Through this fitting process, I discovered that the extra fabric I encounter from making stock patterns are due to my small bust, narrow shoulders, and short torso. Even though I took in small amounts at each area, it makes all the difference in the fit.

very pleased with the fit
Despite the fit looking great here, I still had my reservations that this would work. So I took a deep breath, and began to cut the silk.
I didn't take any photos of the process of constructing the bodice because it went together like any bodice. Before adding the sleeves, I tried it on my duct tape dress form and it looked great. After adding the sleeves, I added the black lace trim, buttons, and all the white lace.
the cuff made from five different components,
each hand stitched on separately

the collar with white interior ruffle,
two separate white laces, and black lace

bodice done!
With the bodice complete, it was time to work on the overskirt. At this point, I had less than a week to finish the dress. I was glad that I decided to buy an antique skirt from ebay to use as the underskirt for the dress. It had some brown trim that I decided to remove. I chose this skirt because the price was right and I loved the pleated ruffle. It saved me a lot of time to just buy it, plus I think it really adds to the dress.

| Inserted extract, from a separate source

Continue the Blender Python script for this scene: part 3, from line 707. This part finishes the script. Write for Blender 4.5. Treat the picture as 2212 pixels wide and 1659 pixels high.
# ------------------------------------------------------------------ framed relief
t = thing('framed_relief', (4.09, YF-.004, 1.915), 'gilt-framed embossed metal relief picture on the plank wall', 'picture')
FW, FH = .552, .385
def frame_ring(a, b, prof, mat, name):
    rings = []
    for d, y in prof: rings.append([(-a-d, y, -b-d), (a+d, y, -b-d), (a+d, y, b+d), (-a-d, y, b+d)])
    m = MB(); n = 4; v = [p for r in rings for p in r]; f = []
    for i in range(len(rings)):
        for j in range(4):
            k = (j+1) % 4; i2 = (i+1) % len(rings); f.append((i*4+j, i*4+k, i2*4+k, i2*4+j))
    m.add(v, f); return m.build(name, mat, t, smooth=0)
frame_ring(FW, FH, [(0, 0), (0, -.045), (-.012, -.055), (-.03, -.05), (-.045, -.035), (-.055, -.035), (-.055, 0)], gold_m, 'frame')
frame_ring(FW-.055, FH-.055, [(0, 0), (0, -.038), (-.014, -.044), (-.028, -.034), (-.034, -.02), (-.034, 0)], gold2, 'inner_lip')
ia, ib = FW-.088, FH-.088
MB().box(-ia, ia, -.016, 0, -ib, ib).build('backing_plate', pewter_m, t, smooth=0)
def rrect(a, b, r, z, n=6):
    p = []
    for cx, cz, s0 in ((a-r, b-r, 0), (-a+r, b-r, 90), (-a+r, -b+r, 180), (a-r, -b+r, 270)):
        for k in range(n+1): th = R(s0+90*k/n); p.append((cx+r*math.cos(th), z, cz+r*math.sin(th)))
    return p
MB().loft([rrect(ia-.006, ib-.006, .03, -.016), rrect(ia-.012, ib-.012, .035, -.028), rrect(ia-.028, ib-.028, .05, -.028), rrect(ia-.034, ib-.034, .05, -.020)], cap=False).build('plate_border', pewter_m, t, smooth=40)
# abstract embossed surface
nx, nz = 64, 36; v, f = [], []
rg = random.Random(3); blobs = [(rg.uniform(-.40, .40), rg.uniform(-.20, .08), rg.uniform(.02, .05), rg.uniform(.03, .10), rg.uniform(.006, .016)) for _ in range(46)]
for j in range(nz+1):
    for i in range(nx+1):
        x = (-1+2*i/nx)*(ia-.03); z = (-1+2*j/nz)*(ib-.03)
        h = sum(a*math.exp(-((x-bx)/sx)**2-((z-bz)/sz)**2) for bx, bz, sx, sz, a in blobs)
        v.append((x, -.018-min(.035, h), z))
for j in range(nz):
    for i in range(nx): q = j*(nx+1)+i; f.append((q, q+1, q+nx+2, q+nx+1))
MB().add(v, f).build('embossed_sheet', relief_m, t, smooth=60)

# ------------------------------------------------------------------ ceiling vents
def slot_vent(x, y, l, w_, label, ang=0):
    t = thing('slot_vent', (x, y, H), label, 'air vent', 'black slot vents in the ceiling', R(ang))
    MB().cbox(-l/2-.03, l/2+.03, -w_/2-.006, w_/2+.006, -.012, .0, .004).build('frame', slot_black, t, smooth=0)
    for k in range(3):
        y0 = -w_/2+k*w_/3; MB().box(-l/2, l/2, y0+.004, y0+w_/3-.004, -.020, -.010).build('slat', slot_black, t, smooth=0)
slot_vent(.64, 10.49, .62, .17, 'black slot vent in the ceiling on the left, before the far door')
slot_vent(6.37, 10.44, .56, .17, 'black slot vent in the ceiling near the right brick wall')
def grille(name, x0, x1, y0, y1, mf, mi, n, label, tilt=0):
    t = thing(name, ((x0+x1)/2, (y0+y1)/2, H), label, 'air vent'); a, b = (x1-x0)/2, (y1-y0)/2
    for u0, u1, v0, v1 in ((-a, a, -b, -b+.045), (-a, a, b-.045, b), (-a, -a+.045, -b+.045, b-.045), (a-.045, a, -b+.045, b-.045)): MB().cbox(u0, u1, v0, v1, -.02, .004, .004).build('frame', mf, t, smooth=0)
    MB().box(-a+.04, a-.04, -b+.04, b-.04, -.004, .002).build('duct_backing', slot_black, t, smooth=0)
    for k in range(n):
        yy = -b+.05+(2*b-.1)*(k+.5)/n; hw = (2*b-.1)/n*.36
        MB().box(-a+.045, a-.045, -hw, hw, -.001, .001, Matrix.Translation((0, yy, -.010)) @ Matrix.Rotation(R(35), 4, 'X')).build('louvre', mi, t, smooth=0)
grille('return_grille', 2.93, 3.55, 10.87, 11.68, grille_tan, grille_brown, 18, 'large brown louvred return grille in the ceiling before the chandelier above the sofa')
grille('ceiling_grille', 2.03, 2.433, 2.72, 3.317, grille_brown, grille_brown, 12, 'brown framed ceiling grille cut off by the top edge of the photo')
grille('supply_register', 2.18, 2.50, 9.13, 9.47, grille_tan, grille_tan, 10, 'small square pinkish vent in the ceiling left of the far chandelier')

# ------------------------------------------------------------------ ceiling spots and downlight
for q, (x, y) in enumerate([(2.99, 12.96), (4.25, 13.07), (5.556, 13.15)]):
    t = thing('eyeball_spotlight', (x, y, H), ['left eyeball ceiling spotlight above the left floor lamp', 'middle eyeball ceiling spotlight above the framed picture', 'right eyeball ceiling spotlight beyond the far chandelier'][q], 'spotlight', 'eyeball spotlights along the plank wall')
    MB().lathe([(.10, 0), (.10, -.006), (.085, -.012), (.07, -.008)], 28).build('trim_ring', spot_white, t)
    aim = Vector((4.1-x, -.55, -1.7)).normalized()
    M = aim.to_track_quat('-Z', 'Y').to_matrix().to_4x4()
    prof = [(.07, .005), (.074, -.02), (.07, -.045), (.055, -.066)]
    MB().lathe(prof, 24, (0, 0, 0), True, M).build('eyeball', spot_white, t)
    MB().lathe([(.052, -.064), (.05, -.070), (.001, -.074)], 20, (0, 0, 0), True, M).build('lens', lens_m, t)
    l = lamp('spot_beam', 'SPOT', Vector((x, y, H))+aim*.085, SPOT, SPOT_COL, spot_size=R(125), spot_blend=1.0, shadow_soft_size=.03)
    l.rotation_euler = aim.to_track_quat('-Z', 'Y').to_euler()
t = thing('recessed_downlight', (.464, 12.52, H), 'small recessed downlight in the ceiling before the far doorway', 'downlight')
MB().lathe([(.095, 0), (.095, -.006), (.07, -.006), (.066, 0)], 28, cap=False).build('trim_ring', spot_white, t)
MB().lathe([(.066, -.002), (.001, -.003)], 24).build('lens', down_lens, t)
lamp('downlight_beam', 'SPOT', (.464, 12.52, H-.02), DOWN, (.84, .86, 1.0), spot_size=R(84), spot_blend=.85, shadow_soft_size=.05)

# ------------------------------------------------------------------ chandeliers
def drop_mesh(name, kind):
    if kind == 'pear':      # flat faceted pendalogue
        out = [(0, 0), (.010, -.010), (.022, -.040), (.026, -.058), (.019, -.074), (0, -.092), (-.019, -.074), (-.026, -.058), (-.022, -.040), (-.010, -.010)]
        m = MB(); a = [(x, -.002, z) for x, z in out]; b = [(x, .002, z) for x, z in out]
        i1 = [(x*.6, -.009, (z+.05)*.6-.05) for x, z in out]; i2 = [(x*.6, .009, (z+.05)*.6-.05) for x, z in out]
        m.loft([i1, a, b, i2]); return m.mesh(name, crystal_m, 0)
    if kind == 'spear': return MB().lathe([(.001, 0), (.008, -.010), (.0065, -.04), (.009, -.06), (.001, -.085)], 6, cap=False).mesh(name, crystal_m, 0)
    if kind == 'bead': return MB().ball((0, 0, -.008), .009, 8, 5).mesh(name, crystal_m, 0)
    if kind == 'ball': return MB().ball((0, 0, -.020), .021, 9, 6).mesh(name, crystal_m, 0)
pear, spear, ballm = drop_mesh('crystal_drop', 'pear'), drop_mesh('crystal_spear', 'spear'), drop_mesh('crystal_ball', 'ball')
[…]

I didn't enlarge the overskirt pattern pieces using my copy machine like I did with the bodice pattern. Since the overskirt pattern was 1/8 scale, I took measurements of the pieces in the book and multiplied by 8. Again, I didn't take photos of this process as it's fairly straight forward, but I do have photos of the pattern pieces from the book.

If you decide to do this, remember to triple check your measurements and math. I accidentally multiplied by 4 on the top front piece. Thankfully, when I pinned to mark the darts, I realized my mistake instead of when cutting.

Overall I am pleased with the finished product, but I do see where I made a couple of mistakes.

Mistake #1: I should have had my bustle and petticoats on when fitting my mock bodice. I think the back would fit better if I had.
Mistake #2: I should have lined the overskirt with cotton organza. I feel it would probably lay better if I had.
Mistake #3: I should have used a dark fabric to line the bodice. I can see the lining along the edge of the front closure, at the neck, and on the rare occasion that the tails flip up in the back.
Which leads me to mistake #4: I should have added weights in the tails.
The next dress will be all the better from this learning process. Happy Sewing!!!